Written task - Reproduce all the material exactly, minus any pictures it holds.

Raw data -
• • • • • • •

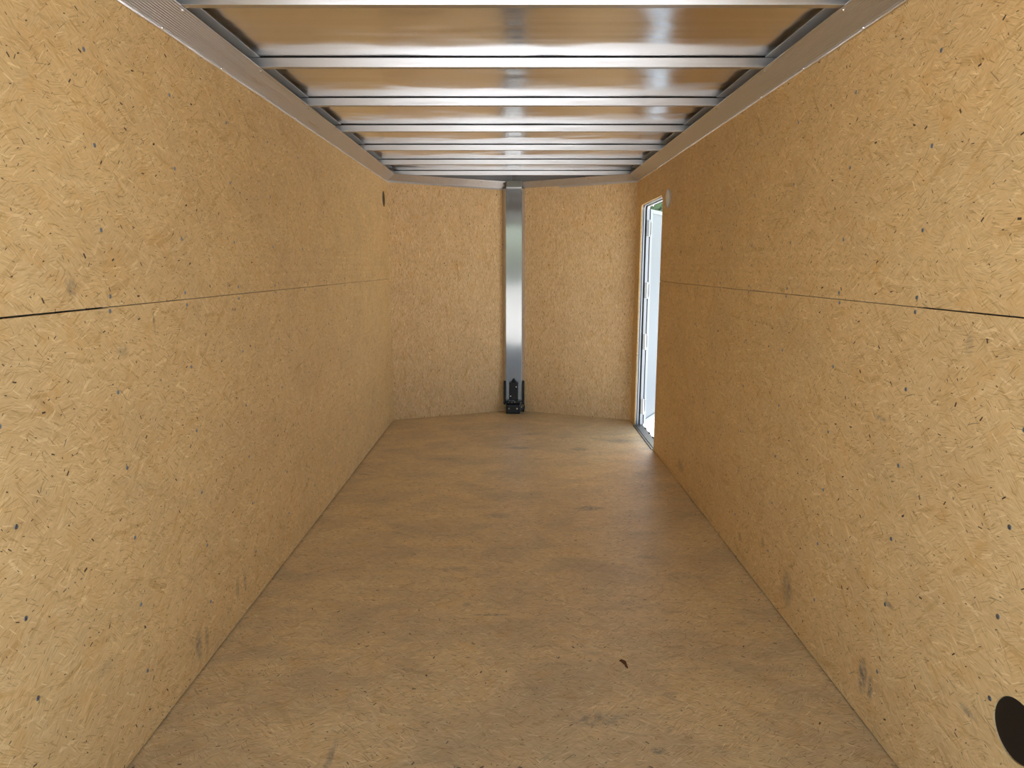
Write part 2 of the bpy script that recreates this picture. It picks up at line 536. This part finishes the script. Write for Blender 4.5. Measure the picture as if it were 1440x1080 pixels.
# ------------------------------------------------------------------ nose walls and post
NL = math.hypot(W, NOSE)
ND = Vector((W, -NOSE, 0)) / NL          # along the right nose wall, from the tip outwards
def nose_wall(side):
    tip = Vector((0, YC + NOSE, 0))
    d = Vector((side * W, -NOSE, 0)) / NL
    nrm = Vector((side * NOSE, W, 0)) / NL      # outwards
    m = MB()
    m.sheet([(0.012, 0.002), (NL, 0.002), (NL, TOP - 0.003), (0.012, TOP - 0.03)], [], lambda a, b: tip + d * a + Vector((0, 0, b)), nrm * TH)
    o = m.build('wall_front_left' if side < 0 else 'wall_front_right', M['wood_nose'])
    struct(o, 'left half of the V shaped front wall' if side < 0 else 'right half of the V shaped front wall')
    k = MB()
    k.sheet([(-0.03, -0.09), (NL + 0.045, -0.09), (NL + 0.045, ROOF + 0.006), (-0.03, ROOF + 0.006)], [], lambda a, b: tip + nrm * SKIN + d * a + Vector((0, 0, b)), nrm * 0.002)
    struct(k.build('wall_front_left_outside' if side < 0 else 'wall_front_right_outside', M['white_metal']))
    return o
nose_wall(-1)
nose_wall(1)

# polished post in the V
PX = 0.013
post = empty('corner_post', (PX, 6.04, 0))
tag(post, 'tall shiny aluminium corner post standing in the V of the front wall', 'post')
PT = 1.985
pm = MB()
pm.box((PX - 0.069, 6.008, 0.002), (PX + 0.072, 6.0105, PT), 0.0008)
face = pm.build('face_plate', M['alu_post'], post)
def flange(side):
    x0 = PX + (-0.069 if side < 0 else 0.072)
    x1 = PX + (-0.0975 if side < 0 else 0.0975)
    m = MB()
    y1 = YC + NOSE * (1 - abs(x1) / W) - 0.0015
    lo = [(x0, 6.0105, 0.29), (x1, y1, 0.29), (x1, y1 + 0.003, 0.29), (x0, 6.0135, 0.29)]
    m.sweep([[Vector(p) for p in lo], [Vector((p[0], p[1], PT)) for p in lo]])
    o = m.build('flange', M['alu_trim'], post)
    return o, x0, x1, y1
for side in (-1, 1):
    o, x0, x1, y1 = flange(side)
    for z in (0.45, 0.85, 1.25, 1.65):
        n = Vector((y1 - 6.0105, -(x1 - x0), 0)).normalized()
        if n.y > 0:
            n = -n
        c = Vector(((x0 + x1) / 2, (6.0105 + y1) / 2, z))
        m = MB()
        m.lathe([(0.005, 0), (0.0045, 0.0025), (0.002, 0.0035)], c, n, 12)
        m.build('screw', M['zinc'] if z < 0.9 else M['chrome'], o)

# black electrical box at the foot of the post
eb = empty('electrical_box', (0.008, 5.98, 0))
tag(eb, 'black plastic electrical box with bolted covers at the foot of the shiny post', 'electrical box')
m = MB()
m.box((-0.028, 5.972, 0.118), (0.054, 6.0055, 0.285), 0.006)
ucov = m.build('upper_cover', M['black'], eb)
m = MB()
m.lathe([(0.024, 0), (0.022, 0.006), (0.012, 0.018), (0.009, 0.026), (0.002, 0.029)], (0.014, 5.981, 0.283), (0, 0, 1), 18)
m.build('cable_boot', M['black'], ucov)
for (x, z) in ((0.036, 0.243), (-0.014, 0.157)):
    m = MB()
    m.lathe([(0.0062, 0), (0.006, 0.002), (0.003, 0.004)], (x, 5.972, z), (0, -1, 0), 12)
    m.build('screw', M['chrome'], ucov)
m = MB()
m.box((-0.056, 5.935, 0.001), (0.071, 6.0055, 0.083), 0.007)
m.box((-0.048, 5.931, 0.012), (0.063, 5.936, 0.072), 0.002)
lbox = m.build('lower_box', M['black'], eb)
for x in (-0.030, 0.044):
    m = MB()
    m.lathe([(0.008, 0), (0.008, 0.004), (0.005, 0.0065)], (x, 5.931, 0.050), (0, -1, 0), 6)
    m.build('bolt', M['zinc'] if x < 0 else M['chrome'], lbox)
m = MB()
m.box((-0.072, 5.975, 0.085), (0.100, 5.990, 0.103), 0.004)
m.box((-0.060, 5.97, 0.104), (-0.030, 6.0, 0.118), 0.003)
m.box((0.020, 5.97, 0.104), (0.085, 6.0, 0.114), 0.003)
hbar = m.build('hinge_bar', M['black'], eb)
for x in (-0.035, -0.005, 0.022, 0.075):
    m = MB()
    m.lathe([(0.005, 0), (0.005, 0.008), (0.003, 0.010)], (x, 5.973, 0.100), (0.3, -1, 0.1), 10)
    m.build('rivet', M['chrome'], hbar)
for x0, x1 in ((-0.079, -0.060), (0.092, 0.111)):
    m = MB()
    m.box((x0, 6.0068, 0.072), (x1, 6.04, 0.292), 0.004)
    m.build('end_cap', M['black'], post)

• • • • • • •

Response below -
Write part 2 of the bpy script that recreates this picture. It picks up at line 536. This part finishes the script. Write for Blender 4.5. Measure the picture as if it were 1440x1080 pixels.
# ------------------------------------------------------------------ nose walls and post
NL = math.hypot(W, NOSE)
ND = Vector((W, -NOSE, 0)) / NL          # along the right nose wall, from the tip outwards
def nose_wall(side):
    tip = Vector((0, YC + NOSE, 0))
    d = Vector((side * W, -NOSE, 0)) / NL
    nrm = Vector((side * NOSE, W, 0)) / NL      # outwards
    m = MB()
    m.sheet([(0.012, 0.002), (NL, 0.002), (NL, TOP - 0.003), (0.012, TOP - 0.03)], [], lambda a, b: tip + d * a + Vector((0, 0, b)), nrm * TH)
    o = m.build('wall_front_left' if side < 0 else 'wall_front_right', M['wood_nose'])
    struct(o, 'left half of the V shaped front wall' if side < 0 else 'right half of the V shaped front wall')
    k = MB()
    k.sheet([(-0.03, -0.09), (NL + 0.045, -0.09), (NL + 0.045, ROOF + 0.006), (-0.03, ROOF + 0.006)], [], lambda a, b: tip + nrm * SKIN + d * a + Vector((0, 0, b)), nrm * 0.002)
    struct(k.build('wall_front_left_outside' if side < 0 else 'wall_front_right_outside', M['white_metal']))
    return o
nose_wall(-1)
nose_wall(1)

# polished post in the V
PX = 0.013
post = empty('corner_post', (PX, 6.04, 0))
tag(post, 'tall shiny aluminium corner post standing in the V of the front wall', 'post')
PT = 1.985
pm = MB()
pm.box((PX - 0.069, 6.008, 0.002), (PX + 0.072, 6.0105, PT), 0.0008)
face = pm.build('face_plate', M['alu_post'], post)
def flange(side):
    x0 = PX + (-0.069 if side < 0 else 0.072)
    x1 = PX + (-0.0975 if side < 0 else 0.0975)
    m = MB()
    y1 = YC + NOSE * (1 - abs(x1) / W) - 0.0015
    lo = [(x0, 6.0105, 0.29), (x1, y1, 0.29), (x1, y1 + 0.003, 0.29), (x0, 6.0135, 0.29)]
    m.sweep([[Vector(p) for p in lo], [Vector((p[0], p[1], PT)) for p in lo]])
    o = m.build('flange', M['alu_trim'], post)
    return o, x0, x1, y1
for side in (-1, 1):
    o, x0, x1, y1 = flange(side)
    for z in (0.45, 0.85, 1.25, 1.65):
        n = Vector((y1 - 6.0105, -(x1 - x0), 0)).normalized()
        if n.y > 0:
            n = -n
        c = Vector(((x0 + x1) / 2, (6.0105 + y1) / 2, z))
        m = MB()
        m.lathe([(0.005, 0), (0.0045, 0.0025), (0.002, 0.0035)], c, n, 12)
        m.build('screw', M['zinc'] if z < 0.9 else M['chrome'], o)

# black electrical box at the foot of the post
eb = empty('electrical_box', (0.008, 5.98, 0))
tag(eb, 'black plastic electrical box with bolted covers at the foot of the shiny post', 'electrical box')
m = MB()
m.box((-0.028, 5.972, 0.118), (0.054, 6.0055, 0.285), 0.006)
ucov = m.build('upper_cover', M['black'], eb)
m = MB()
m.lathe([(0.024, 0), (0.022, 0.006), (0.012, 0.018), (0.009, 0.026), (0.002, 0.029)], (0.014, 5.981, 0.283), (0, 0, 1), 18)
m.build('cable_boot', M['black'], ucov)
for (x, z) in ((0.036, 0.243), (-0.014, 0.157)):
    m = MB()
    m.lathe([(0.0062, 0), (0.006, 0.002), (0.003, 0.004)], (x, 5.972, z), (0, -1, 0), 12)
    m.build('screw', M['chrome'], ucov)
m = MB()
m.box((-0.056, 5.935, 0.001), (0.071, 6.0055, 0.083), 0.007)
m.box((-0.048, 5.931, 0.012), (0.063, 5.936, 0.072), 0.002)
lbox = m.build('lower_box', M['black'], eb)
for x in (-0.030, 0.044):
    m = MB()
    m.lathe([(0.008, 0), (0.008, 0.004), (0.005, 0.0065)], (x, 5.931, 0.050), (0, -1, 0), 6)
    m.build('bolt', M['zinc'] if x < 0 else M['chrome'], lbox)
m = MB()
m.box((-0.072, 5.975, 0.085), (0.100, 5.990, 0.103), 0.004)
m.box((-0.060, 5.97, 0.104), (-0.030, 6.0, 0.118), 0.003)
m.box((0.020, 5.97, 0.104), (0.085, 6.0, 0.114), 0.003)
hbar = m.build('hinge_bar', M['black'], eb)
for x in (-0.035, -0.005, 0.022, 0.075):
    m = MB()
    m.lathe([(0.005, 0), (0.005, 0.008), (0.003, 0.010)], (x, 5.973, 0.100), (0.3, -1, 0.1), 10)
    m.build('rivet', M['chrome'], hbar)
for x0, x1 in ((-0.079, -0.060), (0.092, 0.111)):
    m = MB()
    m.box((x0, 6.0068, 0.072), (x1, 6.04, 0.292), 0.004)
    m.build('end_cap', M['black'], post)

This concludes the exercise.